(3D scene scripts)
>> START
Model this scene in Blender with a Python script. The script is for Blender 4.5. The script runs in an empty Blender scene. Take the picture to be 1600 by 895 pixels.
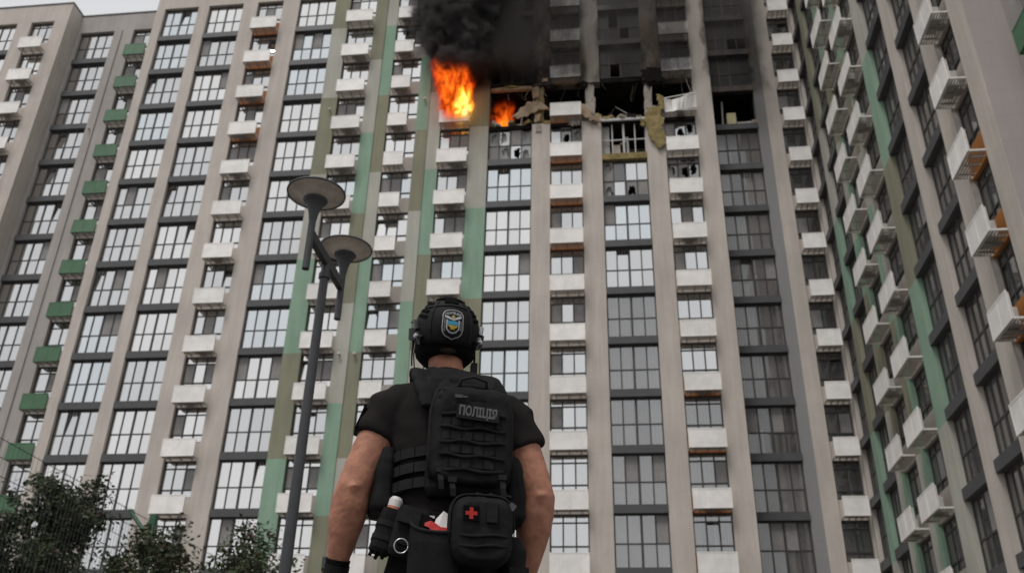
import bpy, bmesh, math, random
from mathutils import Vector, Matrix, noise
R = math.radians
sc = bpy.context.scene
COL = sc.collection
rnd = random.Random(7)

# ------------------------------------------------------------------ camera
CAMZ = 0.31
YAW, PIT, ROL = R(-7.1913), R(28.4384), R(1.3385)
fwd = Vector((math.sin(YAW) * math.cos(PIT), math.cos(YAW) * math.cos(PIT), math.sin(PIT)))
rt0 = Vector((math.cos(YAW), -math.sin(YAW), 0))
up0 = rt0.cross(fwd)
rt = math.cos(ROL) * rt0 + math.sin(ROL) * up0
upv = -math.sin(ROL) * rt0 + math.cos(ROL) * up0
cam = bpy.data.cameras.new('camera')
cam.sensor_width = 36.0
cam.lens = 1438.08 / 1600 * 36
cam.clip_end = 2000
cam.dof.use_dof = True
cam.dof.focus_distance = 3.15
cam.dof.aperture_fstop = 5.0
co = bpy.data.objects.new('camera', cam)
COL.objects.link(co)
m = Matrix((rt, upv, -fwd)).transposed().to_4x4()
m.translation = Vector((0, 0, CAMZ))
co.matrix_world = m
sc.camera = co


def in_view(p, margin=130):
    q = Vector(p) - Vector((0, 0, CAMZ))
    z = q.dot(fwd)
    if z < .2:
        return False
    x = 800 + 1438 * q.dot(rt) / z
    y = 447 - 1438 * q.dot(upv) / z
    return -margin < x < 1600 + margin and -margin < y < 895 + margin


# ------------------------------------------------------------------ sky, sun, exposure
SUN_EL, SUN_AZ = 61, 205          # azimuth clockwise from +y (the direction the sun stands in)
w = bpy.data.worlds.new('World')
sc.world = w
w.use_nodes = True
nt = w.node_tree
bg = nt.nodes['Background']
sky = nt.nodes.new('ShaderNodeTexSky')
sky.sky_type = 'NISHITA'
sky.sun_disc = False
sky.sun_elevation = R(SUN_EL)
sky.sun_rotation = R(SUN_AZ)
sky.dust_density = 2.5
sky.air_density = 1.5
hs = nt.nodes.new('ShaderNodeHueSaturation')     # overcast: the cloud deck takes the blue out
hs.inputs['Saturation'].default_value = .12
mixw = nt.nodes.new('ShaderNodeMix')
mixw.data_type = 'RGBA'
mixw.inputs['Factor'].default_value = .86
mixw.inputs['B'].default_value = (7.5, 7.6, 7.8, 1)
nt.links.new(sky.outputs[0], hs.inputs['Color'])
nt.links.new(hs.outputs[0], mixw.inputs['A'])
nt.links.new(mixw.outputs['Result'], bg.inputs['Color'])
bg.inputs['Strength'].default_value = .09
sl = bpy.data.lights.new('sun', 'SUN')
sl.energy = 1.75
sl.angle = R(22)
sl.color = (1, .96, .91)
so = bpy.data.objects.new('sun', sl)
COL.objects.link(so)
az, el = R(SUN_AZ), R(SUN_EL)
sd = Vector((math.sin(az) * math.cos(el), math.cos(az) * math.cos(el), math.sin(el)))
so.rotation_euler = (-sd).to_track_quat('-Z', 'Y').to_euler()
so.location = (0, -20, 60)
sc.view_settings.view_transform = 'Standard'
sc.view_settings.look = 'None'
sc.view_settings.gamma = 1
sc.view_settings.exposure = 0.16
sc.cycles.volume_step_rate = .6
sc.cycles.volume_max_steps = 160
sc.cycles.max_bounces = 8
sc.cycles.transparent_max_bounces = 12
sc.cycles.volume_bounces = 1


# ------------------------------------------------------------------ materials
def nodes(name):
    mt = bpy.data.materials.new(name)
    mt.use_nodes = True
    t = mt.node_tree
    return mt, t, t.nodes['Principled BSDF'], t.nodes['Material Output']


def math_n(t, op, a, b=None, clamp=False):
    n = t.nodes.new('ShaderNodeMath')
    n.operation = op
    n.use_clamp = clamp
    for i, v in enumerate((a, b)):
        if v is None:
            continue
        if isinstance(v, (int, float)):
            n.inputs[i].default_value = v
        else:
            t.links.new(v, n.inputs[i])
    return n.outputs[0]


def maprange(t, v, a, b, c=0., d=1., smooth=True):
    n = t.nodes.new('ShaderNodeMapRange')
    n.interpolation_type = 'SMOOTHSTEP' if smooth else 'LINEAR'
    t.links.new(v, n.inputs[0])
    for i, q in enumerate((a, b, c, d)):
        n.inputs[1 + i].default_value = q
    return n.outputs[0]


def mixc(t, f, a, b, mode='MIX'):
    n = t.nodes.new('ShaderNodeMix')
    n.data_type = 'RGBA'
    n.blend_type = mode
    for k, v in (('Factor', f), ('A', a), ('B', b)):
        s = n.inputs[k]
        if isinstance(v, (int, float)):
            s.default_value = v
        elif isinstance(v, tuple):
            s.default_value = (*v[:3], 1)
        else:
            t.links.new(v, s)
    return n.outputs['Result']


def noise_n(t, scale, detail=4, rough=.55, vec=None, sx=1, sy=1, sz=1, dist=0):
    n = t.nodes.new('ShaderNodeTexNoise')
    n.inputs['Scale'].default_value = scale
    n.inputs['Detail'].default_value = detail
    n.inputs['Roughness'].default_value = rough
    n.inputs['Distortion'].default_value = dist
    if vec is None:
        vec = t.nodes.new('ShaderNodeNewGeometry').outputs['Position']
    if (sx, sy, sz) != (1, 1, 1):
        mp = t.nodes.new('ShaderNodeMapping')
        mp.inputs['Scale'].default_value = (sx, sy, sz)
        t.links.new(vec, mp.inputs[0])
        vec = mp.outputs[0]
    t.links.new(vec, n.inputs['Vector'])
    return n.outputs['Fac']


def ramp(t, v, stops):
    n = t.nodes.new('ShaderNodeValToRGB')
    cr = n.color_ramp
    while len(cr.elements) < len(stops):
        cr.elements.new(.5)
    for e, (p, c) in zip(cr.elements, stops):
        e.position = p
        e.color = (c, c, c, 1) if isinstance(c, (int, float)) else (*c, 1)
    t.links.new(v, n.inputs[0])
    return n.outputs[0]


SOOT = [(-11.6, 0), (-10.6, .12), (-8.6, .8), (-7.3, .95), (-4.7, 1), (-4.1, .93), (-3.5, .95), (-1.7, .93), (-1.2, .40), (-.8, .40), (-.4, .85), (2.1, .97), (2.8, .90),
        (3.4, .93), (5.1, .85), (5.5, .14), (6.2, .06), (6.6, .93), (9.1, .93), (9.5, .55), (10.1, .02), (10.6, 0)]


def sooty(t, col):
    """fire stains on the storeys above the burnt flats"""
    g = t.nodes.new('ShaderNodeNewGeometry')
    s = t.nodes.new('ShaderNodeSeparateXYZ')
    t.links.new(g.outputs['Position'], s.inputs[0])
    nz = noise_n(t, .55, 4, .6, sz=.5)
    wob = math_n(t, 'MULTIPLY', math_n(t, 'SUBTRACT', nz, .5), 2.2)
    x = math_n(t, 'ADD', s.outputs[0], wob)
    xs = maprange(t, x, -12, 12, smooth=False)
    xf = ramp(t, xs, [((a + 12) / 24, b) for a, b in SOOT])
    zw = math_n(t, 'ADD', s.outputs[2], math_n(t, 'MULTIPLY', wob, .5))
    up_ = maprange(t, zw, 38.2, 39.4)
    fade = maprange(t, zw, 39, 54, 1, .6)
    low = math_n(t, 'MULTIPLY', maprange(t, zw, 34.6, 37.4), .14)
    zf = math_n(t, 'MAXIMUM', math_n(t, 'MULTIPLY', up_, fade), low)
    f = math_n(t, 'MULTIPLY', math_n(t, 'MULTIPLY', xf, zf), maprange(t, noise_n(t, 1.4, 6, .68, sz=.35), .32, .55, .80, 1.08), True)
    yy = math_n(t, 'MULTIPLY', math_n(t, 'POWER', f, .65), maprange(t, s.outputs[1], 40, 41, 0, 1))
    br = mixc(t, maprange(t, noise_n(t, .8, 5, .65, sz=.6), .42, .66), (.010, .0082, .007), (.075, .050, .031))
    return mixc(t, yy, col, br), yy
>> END
>> START
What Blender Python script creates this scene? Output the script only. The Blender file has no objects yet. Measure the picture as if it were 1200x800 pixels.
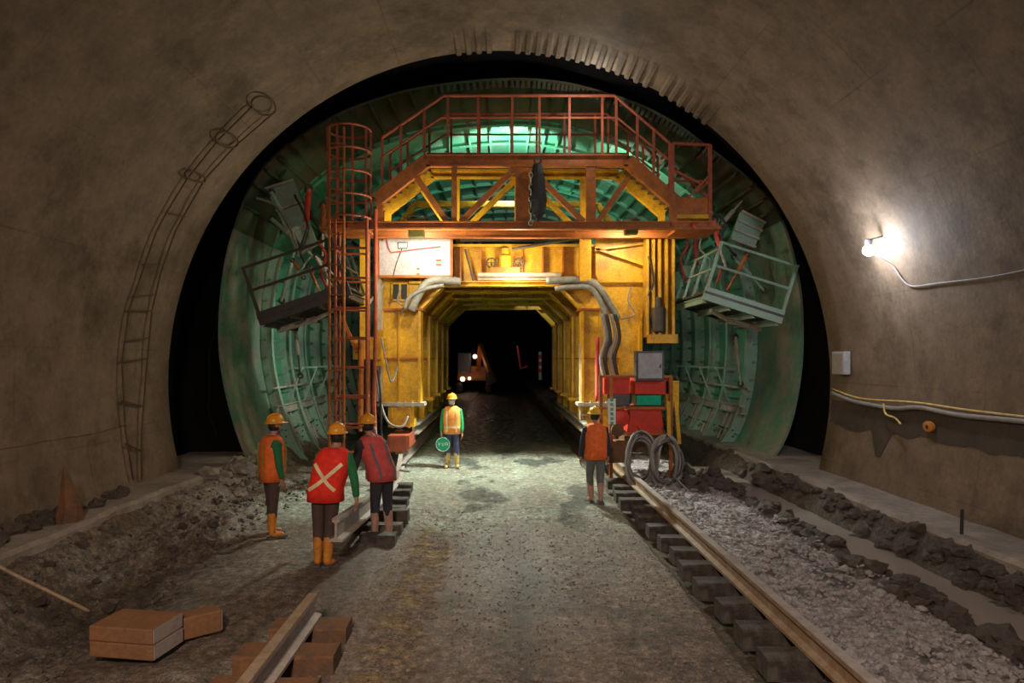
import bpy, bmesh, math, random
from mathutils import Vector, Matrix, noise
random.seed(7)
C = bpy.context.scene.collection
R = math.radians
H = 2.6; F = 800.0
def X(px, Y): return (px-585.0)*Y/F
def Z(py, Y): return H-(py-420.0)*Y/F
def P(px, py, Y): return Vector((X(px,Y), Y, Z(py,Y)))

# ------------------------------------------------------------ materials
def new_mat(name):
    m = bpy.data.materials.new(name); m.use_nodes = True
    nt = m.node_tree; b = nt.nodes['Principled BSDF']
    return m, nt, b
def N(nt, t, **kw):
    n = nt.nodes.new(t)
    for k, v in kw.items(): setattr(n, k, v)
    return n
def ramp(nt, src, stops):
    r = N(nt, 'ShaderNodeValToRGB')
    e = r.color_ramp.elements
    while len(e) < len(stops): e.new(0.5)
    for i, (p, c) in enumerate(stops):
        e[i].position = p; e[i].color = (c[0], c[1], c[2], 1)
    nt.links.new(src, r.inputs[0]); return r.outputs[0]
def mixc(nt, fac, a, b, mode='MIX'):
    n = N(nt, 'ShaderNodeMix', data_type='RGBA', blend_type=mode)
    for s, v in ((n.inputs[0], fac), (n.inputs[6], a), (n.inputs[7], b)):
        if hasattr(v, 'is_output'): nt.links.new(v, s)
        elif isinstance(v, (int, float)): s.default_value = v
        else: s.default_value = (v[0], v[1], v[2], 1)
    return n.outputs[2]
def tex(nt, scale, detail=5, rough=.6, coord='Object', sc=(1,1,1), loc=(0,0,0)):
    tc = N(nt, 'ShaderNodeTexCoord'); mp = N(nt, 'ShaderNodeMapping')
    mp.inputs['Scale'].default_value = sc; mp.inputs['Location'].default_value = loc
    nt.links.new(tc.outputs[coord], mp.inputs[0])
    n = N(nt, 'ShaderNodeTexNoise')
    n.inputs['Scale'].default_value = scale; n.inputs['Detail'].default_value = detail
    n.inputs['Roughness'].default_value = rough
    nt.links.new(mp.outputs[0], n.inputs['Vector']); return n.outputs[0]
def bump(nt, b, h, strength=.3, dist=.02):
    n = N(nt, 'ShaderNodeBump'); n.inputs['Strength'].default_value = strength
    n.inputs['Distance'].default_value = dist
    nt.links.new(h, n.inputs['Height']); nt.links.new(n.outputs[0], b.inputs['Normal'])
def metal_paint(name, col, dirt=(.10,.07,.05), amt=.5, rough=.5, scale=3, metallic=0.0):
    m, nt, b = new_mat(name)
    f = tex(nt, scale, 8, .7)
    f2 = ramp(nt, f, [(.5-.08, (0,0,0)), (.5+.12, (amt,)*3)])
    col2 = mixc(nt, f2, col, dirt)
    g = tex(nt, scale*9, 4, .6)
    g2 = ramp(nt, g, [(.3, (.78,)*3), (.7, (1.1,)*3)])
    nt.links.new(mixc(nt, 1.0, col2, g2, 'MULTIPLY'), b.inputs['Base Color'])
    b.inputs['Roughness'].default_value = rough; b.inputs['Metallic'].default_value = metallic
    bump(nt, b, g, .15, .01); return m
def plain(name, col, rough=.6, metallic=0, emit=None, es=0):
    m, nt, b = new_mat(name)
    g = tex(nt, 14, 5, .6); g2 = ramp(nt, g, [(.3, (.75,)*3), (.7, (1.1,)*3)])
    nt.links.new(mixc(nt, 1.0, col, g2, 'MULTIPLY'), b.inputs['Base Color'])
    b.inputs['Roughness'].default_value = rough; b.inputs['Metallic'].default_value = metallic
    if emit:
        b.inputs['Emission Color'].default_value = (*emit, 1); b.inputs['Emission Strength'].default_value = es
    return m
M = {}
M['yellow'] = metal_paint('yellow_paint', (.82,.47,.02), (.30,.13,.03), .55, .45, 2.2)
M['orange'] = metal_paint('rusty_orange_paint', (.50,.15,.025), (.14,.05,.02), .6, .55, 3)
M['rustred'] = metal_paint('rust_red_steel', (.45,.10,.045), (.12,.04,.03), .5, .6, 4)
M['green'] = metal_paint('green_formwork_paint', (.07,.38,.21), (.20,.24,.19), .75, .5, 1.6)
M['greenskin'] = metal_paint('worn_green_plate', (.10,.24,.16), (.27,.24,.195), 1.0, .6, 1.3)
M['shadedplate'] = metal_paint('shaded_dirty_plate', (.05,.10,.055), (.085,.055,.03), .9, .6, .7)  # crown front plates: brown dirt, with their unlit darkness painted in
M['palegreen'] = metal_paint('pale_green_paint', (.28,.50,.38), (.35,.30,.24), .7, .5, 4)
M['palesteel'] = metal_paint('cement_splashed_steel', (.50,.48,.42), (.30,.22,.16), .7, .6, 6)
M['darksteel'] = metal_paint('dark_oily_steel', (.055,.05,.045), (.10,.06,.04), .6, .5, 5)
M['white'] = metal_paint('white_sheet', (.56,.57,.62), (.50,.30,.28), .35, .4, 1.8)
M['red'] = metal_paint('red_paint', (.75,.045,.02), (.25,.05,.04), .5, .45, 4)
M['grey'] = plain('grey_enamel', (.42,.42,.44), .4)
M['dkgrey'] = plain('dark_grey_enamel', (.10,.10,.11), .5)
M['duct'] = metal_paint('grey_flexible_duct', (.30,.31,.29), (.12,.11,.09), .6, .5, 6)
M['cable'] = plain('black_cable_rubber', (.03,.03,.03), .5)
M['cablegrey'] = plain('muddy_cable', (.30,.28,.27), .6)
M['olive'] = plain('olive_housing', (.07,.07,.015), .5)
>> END
[Exercise]: Write out again exactly the lines above from the one with "What Blender Python" through the one with "def P(px, py, Y): return", adding no other lines and no pictures.

[In response]:
What Blender Python script creates this scene? Output the script only. The Blender file has no objects yet. Measure the picture as if it were 1200x800 pixels.
import bpy, bmesh, math, random
from mathutils import Vector, Matrix, noise
random.seed(7)
C = bpy.context.scene.collection
R = math.radians
H = 2.6; F = 800.0
def X(px, Y): return (px-585.0)*Y/F
def Z(py, Y): return H-(py-420.0)*Y/F
def P(px, py, Y): return Vector((X(px,Y), Y, Z(py,Y)))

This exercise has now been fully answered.